Tony Ballantyne wins inaugural W H Oliver prize
04 December 2015
Tony Ballantyne wins inaugural W H Oliver prize for Entanglements of Empire
Auckland University
Press is delighted to announce that Professor Tony
Ballantyne is the winner of the New Zealand History
Association’s inaugural W H Oliver prize. Tony is
currently Chair of the History Department at the University
of Otago and Director of the university’s Centre for
Research on Colonial Culture.
The judges described Entanglements of Empire as “an elegant and sophisticated work, which takes New Zealand historical scholarship to a new level of analysis and interpretation.

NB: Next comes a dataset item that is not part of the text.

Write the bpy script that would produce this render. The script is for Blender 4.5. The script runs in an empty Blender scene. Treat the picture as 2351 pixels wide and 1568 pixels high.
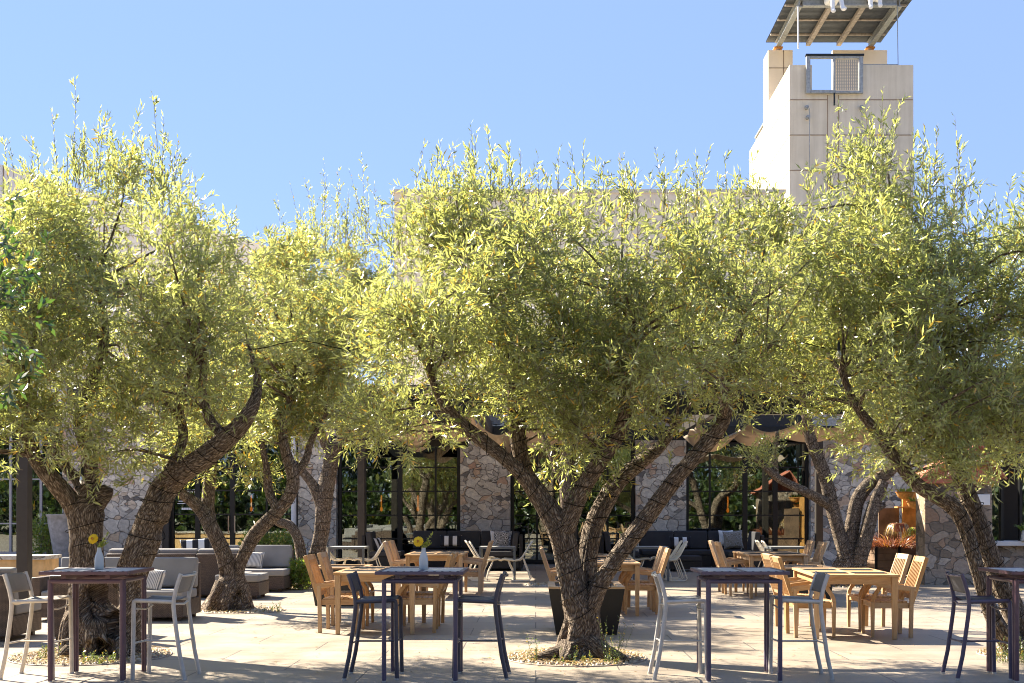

Drawing on ideas of space, place and the body, and concepts of entanglement employed in recent South African historiography, along with the work of scholars George Stocking and Greg Dening and local historians, Ballantyne revisits the moments of physical and cultural encounter in the early colonial period - specifically the cross-cultural entanglements with Protestant missionaries in the far north of New Zealand - and re-interprets the experiences through a critical postcolonial lens.
The focus in this volume on contact and bodies means that the focus here is on the ‘bodies in contact’ on the frontier zone and the differing epistemological systems and establishments that these bodies both occupied and represented.
Ballantyne’s very fruitful use of the metaphor of entanglement is a useful and successful device in moving us beyond the limitations of the concept of encounter and in so doing emphasizes the more nuanced ‘webs of interdependence’ which characterized the complexity of empire making.
Ballantyne’s eloquent and effortless narrative style and his quietly confident and assured authorial voice make this text deeply engaging and highly readable. The careful analysis and attention to detail, along with Ballantyne’s extensive primary and secondary research makes a significant contribution to New Zealand history and historiography.
Entanglements of Empire is one of the standout texts in this year’s entries and represents an important contribution to the historiography of empires and the new imperial history”.
Tony Ballantyne commented: ‘I am delighted to receive this prize for Entanglements of Empire and I am very sorry that I could not be in Christchurch to receive it in person. I am thrilled to receive this award from the NZHA and am particularly delighted that the award marks the profound disciplinary contribution of the late Bill Oliver. I would like to acknowledge the hard work of the team at Duke University Press, especially my editor Miriam Angress, and also Sam Elworthy’s team at Auckland University Press. I would also like to acknowledge my colleagues at Otago, both in the Department of History and Art History and the Centre for Research on Colonial Culture, who my share my deep commitment to thinking through the history of our islands and their changing place in the world.’
AUP’s director Sam Elworthy said: “W. H. Oliver was a deep thinker about New Zealand and our place in the world: Tony Ballantyne shares those same qualities. So we’re thrilled to have copublished Tony’s ENTANGLEMENTS OF EMPIRE with Duke University Press, for the book to have won the inaugural W. H. Oliver Award, and to be longlisted for the Ockham New Zealand Book Awards.”